▶ _INSTRUCTIONS FOR THE TASK_
Transcribe the listing below from its opening line up to and including the line that contains "PI = math.pi"; reproduce nothing else.
--- Start RAW DATA ---
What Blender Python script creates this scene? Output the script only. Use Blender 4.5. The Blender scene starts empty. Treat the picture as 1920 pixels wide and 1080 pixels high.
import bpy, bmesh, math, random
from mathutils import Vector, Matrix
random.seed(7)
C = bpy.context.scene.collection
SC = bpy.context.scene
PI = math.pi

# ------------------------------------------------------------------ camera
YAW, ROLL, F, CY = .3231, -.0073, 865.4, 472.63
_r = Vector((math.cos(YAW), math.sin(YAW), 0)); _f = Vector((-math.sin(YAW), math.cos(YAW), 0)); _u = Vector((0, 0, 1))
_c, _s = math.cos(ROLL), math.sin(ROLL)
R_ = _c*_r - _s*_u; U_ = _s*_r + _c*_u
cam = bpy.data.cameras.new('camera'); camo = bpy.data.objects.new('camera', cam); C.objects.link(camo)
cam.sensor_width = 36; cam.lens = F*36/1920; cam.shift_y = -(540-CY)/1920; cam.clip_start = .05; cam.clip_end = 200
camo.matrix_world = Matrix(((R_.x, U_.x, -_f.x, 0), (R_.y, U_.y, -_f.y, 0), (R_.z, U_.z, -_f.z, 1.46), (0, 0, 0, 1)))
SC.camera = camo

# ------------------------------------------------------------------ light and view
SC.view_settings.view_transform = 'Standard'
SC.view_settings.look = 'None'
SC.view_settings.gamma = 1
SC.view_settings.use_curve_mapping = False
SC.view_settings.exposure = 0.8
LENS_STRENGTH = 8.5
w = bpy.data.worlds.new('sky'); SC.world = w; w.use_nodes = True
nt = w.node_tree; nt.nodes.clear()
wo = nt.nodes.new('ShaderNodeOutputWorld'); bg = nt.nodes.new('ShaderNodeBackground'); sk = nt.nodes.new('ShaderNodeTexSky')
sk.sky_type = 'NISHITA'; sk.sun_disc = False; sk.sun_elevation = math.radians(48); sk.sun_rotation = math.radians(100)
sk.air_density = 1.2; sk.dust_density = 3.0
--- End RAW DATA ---
▶ _WRITTEN REPLY_
What Blender Python script creates this scene? Output the script only. Use Blender 4.5. The Blender scene starts empty. Treat the picture as 1920 pixels wide and 1080 pixels high.
import bpy, bmesh, math, random
from mathutils import Vector, Matrix
random.seed(7)
C = bpy.context.scene.collection
SC = bpy.context.scene
PI = math.pi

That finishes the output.